3 pensieri su “A Giorgio Frau

  1. Pingback: L’ultimo saluto a Giorgio Frau | Polvere da sparo

  2. la cosa peggiore è quella di non aver potuto aiutare ( con ogni mezzo a disposizione ) un compagno in difficoltà…quanti ancora hanno/avranno /avremo bisogno di una mano…come fare per aiutarci…

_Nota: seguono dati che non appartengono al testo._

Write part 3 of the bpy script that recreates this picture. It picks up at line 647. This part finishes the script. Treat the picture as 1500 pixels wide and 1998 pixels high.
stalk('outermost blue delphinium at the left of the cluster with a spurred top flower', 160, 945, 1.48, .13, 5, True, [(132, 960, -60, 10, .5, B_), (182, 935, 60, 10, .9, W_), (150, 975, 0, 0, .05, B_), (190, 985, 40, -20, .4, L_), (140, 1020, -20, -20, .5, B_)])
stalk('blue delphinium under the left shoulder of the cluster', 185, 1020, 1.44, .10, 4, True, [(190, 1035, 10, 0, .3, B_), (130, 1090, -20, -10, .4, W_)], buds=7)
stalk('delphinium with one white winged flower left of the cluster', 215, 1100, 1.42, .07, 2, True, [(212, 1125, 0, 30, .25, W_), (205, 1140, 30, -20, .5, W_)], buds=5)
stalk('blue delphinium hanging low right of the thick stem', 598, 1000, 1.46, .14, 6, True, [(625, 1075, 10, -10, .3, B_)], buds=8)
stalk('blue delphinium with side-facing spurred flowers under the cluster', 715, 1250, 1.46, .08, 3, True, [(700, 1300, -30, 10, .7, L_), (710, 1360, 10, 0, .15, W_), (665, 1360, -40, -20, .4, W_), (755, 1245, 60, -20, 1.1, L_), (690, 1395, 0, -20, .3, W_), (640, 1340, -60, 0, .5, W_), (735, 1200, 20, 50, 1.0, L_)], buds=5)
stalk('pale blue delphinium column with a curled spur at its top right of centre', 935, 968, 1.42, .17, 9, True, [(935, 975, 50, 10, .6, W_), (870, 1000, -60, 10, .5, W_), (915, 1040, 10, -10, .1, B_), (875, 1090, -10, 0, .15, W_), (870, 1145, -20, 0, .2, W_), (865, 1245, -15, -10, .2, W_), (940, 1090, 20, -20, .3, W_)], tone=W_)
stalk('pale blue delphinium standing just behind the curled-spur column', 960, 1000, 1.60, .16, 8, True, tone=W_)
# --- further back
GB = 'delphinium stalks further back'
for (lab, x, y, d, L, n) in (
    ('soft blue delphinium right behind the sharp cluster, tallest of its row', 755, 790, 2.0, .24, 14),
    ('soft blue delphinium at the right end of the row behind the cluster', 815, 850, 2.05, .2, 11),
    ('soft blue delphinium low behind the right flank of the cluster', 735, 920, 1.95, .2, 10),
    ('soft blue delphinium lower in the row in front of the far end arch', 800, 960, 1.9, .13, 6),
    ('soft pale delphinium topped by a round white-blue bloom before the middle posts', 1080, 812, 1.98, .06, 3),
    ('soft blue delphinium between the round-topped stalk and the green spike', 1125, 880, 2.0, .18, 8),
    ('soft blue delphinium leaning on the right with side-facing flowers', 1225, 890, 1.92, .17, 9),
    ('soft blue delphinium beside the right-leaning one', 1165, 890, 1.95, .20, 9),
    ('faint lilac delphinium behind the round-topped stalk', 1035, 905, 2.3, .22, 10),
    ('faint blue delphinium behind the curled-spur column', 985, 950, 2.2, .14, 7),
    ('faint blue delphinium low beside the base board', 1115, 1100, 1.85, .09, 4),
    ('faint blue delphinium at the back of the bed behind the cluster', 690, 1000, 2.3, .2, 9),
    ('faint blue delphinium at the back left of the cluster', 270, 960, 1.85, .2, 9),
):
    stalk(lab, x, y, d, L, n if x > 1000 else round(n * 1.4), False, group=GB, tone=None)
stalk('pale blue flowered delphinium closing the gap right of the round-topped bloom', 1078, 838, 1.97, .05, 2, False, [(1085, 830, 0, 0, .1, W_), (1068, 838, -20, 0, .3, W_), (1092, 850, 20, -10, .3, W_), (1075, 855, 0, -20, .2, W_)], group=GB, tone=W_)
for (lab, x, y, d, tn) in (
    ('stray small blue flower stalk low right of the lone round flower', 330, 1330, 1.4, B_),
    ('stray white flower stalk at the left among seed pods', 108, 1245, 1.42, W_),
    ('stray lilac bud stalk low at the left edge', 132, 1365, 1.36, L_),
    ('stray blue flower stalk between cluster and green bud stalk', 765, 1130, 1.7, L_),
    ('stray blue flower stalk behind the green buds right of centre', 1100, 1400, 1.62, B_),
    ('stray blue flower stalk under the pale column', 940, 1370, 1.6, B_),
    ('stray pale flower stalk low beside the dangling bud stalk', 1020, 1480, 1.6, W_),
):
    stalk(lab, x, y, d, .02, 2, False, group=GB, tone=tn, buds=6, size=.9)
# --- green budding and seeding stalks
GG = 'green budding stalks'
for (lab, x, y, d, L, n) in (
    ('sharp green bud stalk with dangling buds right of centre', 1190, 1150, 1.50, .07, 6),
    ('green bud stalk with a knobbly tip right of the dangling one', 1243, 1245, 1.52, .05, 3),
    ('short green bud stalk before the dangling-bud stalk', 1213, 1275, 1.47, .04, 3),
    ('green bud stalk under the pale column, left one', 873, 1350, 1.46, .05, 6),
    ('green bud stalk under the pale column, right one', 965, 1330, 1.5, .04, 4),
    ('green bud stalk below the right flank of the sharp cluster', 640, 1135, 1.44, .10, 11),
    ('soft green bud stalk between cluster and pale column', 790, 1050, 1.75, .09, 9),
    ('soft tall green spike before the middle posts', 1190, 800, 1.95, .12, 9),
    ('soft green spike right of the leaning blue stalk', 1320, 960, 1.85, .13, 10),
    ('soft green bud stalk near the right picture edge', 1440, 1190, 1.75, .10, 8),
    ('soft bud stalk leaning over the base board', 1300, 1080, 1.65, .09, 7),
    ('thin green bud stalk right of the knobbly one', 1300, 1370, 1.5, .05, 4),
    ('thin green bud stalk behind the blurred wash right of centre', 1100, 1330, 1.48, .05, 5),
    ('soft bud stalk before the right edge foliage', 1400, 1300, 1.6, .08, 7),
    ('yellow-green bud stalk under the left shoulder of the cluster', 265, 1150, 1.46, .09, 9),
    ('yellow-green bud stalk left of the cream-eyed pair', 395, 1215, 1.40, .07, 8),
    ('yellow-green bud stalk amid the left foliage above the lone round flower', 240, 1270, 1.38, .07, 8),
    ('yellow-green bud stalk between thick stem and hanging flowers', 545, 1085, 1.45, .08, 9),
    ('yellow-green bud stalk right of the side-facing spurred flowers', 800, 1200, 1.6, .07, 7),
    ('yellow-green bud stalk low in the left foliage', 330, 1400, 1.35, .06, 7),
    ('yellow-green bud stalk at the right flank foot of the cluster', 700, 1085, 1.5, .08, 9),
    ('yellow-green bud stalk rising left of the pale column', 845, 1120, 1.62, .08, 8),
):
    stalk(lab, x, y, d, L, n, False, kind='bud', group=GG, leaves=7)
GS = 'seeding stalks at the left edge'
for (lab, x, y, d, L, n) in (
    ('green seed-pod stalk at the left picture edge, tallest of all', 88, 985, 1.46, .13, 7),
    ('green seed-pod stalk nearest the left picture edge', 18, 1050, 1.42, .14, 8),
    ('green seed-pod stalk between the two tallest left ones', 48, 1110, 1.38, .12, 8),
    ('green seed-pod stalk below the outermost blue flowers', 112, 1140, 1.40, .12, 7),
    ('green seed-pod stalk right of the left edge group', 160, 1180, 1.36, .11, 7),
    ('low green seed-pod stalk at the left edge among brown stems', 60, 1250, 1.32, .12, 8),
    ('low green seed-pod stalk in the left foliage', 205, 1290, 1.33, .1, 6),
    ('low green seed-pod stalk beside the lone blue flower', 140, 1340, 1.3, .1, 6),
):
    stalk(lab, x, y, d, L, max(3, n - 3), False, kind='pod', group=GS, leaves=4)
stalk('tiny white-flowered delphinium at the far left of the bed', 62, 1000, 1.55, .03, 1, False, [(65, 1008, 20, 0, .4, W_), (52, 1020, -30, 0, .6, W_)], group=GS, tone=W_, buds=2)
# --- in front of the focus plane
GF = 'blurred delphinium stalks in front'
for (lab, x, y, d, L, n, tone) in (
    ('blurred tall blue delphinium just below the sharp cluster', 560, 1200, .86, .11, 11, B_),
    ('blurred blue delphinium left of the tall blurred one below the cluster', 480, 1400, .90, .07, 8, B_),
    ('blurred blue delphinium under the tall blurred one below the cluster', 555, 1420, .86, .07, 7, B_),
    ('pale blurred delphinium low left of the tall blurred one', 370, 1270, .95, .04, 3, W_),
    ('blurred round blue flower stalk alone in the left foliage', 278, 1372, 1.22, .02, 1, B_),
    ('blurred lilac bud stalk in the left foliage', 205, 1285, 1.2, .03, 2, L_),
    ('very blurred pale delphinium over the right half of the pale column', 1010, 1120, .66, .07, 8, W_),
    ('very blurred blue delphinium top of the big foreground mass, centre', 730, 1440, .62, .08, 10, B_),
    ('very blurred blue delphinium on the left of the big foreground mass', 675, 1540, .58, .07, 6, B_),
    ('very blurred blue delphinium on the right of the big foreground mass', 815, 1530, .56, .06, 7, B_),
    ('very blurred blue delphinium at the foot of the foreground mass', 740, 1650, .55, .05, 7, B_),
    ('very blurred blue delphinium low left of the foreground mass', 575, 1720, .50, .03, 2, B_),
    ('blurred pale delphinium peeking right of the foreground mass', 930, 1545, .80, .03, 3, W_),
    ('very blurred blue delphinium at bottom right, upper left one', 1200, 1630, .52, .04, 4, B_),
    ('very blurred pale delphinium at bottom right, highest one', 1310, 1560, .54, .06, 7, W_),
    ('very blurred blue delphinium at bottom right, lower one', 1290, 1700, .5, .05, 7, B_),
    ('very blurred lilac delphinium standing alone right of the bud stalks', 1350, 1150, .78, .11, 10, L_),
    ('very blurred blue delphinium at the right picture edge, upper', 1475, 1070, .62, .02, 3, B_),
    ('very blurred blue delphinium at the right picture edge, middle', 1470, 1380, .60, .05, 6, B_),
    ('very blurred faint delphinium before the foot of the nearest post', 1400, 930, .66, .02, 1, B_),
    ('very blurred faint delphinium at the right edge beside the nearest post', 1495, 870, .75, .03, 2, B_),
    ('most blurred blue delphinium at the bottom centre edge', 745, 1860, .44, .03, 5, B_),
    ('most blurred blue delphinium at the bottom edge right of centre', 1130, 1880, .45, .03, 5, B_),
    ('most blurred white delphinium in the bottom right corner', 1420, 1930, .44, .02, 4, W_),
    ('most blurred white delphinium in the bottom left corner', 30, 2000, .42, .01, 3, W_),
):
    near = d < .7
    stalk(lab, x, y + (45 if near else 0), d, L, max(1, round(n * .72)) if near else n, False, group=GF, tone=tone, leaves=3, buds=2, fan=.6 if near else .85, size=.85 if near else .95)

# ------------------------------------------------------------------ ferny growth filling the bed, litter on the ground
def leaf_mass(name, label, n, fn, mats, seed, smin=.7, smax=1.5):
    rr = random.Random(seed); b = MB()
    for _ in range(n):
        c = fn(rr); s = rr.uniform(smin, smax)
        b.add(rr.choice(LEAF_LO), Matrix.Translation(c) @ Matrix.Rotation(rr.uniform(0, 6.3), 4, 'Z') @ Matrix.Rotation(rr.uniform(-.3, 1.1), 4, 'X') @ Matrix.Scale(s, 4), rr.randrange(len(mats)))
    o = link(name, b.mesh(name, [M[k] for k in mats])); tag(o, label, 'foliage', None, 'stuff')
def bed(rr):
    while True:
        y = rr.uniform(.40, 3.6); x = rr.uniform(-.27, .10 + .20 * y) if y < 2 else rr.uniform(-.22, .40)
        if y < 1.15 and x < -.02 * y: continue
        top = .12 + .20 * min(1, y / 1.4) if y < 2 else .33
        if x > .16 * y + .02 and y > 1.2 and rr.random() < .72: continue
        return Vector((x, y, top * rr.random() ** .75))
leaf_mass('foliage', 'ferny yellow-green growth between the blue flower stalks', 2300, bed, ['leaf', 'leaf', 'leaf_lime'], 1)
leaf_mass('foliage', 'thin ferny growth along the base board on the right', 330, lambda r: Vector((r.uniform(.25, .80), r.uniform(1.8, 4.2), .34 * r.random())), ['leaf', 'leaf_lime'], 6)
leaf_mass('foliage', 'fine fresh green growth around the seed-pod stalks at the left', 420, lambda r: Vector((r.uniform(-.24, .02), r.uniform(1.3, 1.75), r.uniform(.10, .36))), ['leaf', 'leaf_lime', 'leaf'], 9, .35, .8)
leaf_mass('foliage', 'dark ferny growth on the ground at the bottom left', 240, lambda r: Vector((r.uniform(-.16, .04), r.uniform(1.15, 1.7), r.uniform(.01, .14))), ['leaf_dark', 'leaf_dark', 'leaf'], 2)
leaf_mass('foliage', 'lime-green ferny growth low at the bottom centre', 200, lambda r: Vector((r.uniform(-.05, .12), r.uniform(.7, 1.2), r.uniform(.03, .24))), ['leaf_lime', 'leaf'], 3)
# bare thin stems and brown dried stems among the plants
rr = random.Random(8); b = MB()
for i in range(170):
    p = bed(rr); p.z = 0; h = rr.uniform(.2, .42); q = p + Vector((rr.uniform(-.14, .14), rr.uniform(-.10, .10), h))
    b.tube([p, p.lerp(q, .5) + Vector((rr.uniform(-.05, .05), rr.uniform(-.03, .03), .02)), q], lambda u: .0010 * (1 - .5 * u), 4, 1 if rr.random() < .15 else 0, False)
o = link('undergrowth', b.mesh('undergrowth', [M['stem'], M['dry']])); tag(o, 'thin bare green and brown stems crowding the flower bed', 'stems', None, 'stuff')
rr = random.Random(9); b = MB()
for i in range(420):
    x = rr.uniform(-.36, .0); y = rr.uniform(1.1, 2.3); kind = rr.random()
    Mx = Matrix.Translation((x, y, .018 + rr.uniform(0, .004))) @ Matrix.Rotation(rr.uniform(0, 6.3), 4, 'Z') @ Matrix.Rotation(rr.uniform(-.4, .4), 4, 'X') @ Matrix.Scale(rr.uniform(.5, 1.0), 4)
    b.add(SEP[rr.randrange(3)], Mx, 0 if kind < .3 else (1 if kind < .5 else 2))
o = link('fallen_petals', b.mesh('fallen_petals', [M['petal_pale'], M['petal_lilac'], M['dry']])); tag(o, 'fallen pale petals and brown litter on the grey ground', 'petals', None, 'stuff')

  3. Mi permetto di lasciare un commento, sebbene con molta discrezione, poichè non ho conosciuto Giorgio Frau nè Barbara Balzerani. Posso immaginare però il senso di solitudine interiore che Giorgio deve avere provato, lo stesso che prova il disoccupato esasperato che si da fuoco , la famiglia che perde la casa pignorata dalla banca, persino quegli imprenditori che si sono suicidati perchè oberati da tasse e debiti. Tutte vittime di un nemico comune: il capitalismo che nella sua crisi sistemica deve fagocitare i più deboli per sopravvivere.
    Le parole di Barbara esprimono una delicata elegia ma anche una profonda disperazione per i sogni infranti a cui si è sacrificata la vita o la gioventù. Sul finire degli anni 70 ero adolescente e quando leggevo i giornali mi colpiva la foto di quella ragazza dai capelli scuri , dal sorriso enigmatico e lo sguardo pensieroso. Il main stram mediatico la chiamava la primula rossa o la terrorista dagli occhi di ghiaccio. Mi infatuai di lei ritenendola, nelle mie fantasie, come invincibile e invincibili parvero le Brigate Rosse. L’illusione fu breve e quando la arrestarono provai un profondo rammarico. L’ ordine costituito era infinatamente più forte e Barbara, molti compagni e compagne subirono pene durissime e a volte spropositate come vendetta fatta passare per giustizia. Ora dai suoi scritti e dalle sue parole traspare un senso di comprensibile stanchezza nonchè la desolazione per un mondo divenuto peggiore. A lei e agli altri vorrei dire che non tutto è ancora perduto e lo sconfitto, pur nella sua tragicità, è la figura che si ricorda nella storiografia seria. Il tempo è galantuomo.